Gemäß § 19 Abs 2 VStG sind die nach dem Zweck der Strafdrohung in Betracht kommenden Erschwerungs- und Milderungsgründe, soweit sie nicht schon die Strafdrohung bestimmen, gegeneinander abzuwägen. Auf das Ausmaß des Verschuldens ist besonders Bedacht zu nehmen. Unter Berücksichtigung der Eigenart des Verwaltungsstrafrechtes sind die Bestimmungen der §§ 32 bis 35 des Strafgesetzbuches sinngemäß anzuwenden. Die Einkommens-, Vermögens- und Familienverhältnisse des Beschuldigten sind bei der Bemessung von Geldstrafen zu berücksichtigen. Gemäß § 4 Abs 1 lit a StVO haben alle Personen, deren Verhalten am Unfallort mit einem Verkehrsunfall in ursächlichem Zusammenhang stehen, sofort anzuhalten, um auch den sonstigen gesetzlich festgelegten Lenkerverpflichtungen nachzukommen. Der Lenker hat sich nach dem Anhalten etwa auch zu vergewissern, ob durch den Unfall eine Situation entstanden ist, die es notwendig macht, Maßnahmen zur Vermeidung von Schäden für Personen oder Sachen zu treffen. Diese Bestimmung dient daher dem Schutz von Personen, der Abwendung von Sachschäden und soll auch die Mitwirkung an der Sachverhaltsfeststellung gewährleisten. Gemäß § 4 Abs 1 lit c StVO haben alle Personen, deren Verhalten am Unfallort mit einem Verkehrsunfall in ursächlichem Zusammenhang steht, an der Feststellung des Sachverhaltes mitzuwirken.
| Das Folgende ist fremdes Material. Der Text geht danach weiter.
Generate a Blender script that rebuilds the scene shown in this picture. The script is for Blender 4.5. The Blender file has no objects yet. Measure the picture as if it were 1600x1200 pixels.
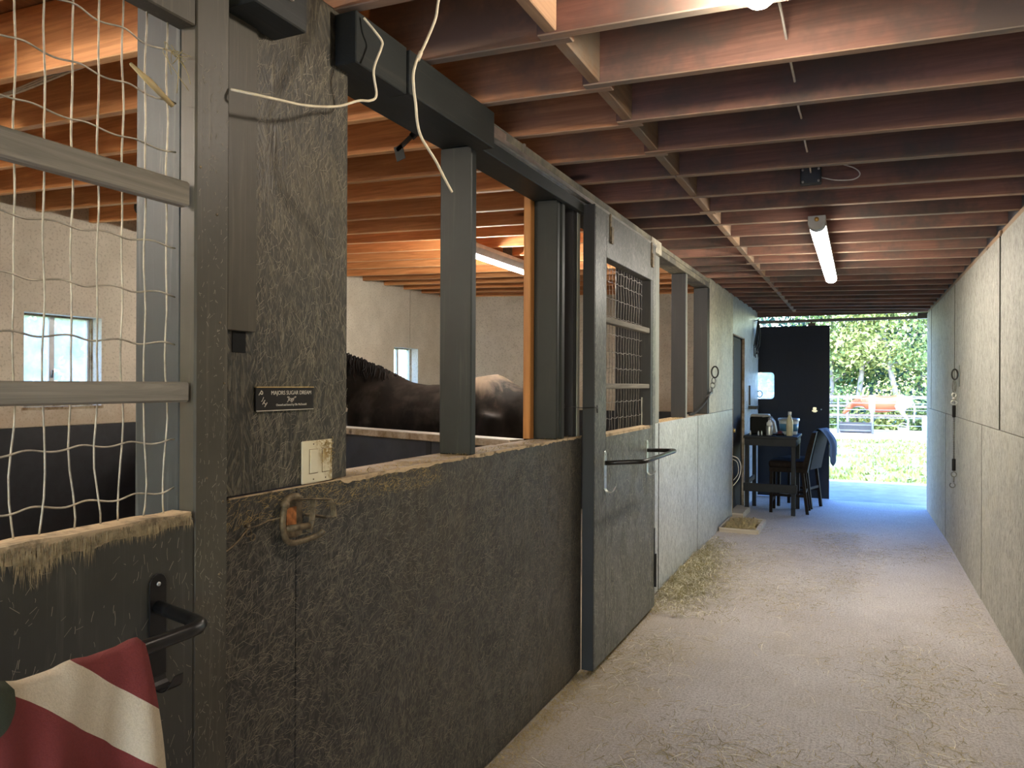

Die Mitwirkungspflicht dient dem Zweck, den Organen der öffentlichen Sicherheit die Aufnahme des Tatbestandes zu erleichtern und zu gewährleisten, daß die Behörde ein der Wirklichkeit entsprechendes Bild des Unfallherganges, seiner Ursachen und Folgen gewinnt (VwGH 13.11.1967, Slg. 7219/A, 2.5.1965, 2210/65 und 13.3.1979, ZVR 1980/117).
Zweck des § 4 Abs 5 StVO 1960 ist es, den am Unfall beteiligten Fahrzeuglenkern die Möglichkeit zu geben, ohne unnötigen Aufwand und Schwierigkeiten klarstellen zu können, mit wem man sich hinsichtlich der Schadensregelung in der Folge auseinanderzusetzen haben wird (VwGH 19.12.1975, 2085/74; 14.9.1983, ZVR 1984/264). Die Verständigungspflicht ist nur im Interesse der Geschädigten zur Ermöglichung der Durchsetzung allfälliger Schadenersatzansprüche festgelegt (VwGH 9.9.1968, Slg. 7319/A; 17.12.1982, ZVR 1984/60). Gegen die zuvor angeführten Schutzzwecke der übertretenen Normen hat der Berufungswerber durch sein Verhalten offenkundig vorsätzlich verstoßen. Als erschwerend waren zwei zur Tatzeit noch nicht getilgte, rechtskräftige Übertretungen der StVO, als mildernd nichts zu werten. Unter zusätzlicher Berücksichtigung der vom Berufungswerber selbst bekanntgegebenen Einkommens-, Vermögens- und Familienverhältnisse (derzeit arbeitslos, monatliches Nettoeinkommen ca. S 6.000,--, keine Sorgepflichten und kein Vermögen, keine Schulden) war es möglich, die Strafe wie im Spruch ersichtlich herabzusetzen.
Die nunmehr verhängten Strafen in der aus dem Spruch II ersichtlichen Höhe erscheinen auch unter dem Gesichtspunkt der Erzielung spezialpräventiver Effekte, der Berufungswerber möge in Zukunft von Übertretungen derselben Art abgehalten werden, als ausreichend. Aus den genannten Feststellungen erübrigt sich daher ein näheres Eingehen auf die weiteren Berufungsvorbringen und war somit spruchgemäß zu entscheiden.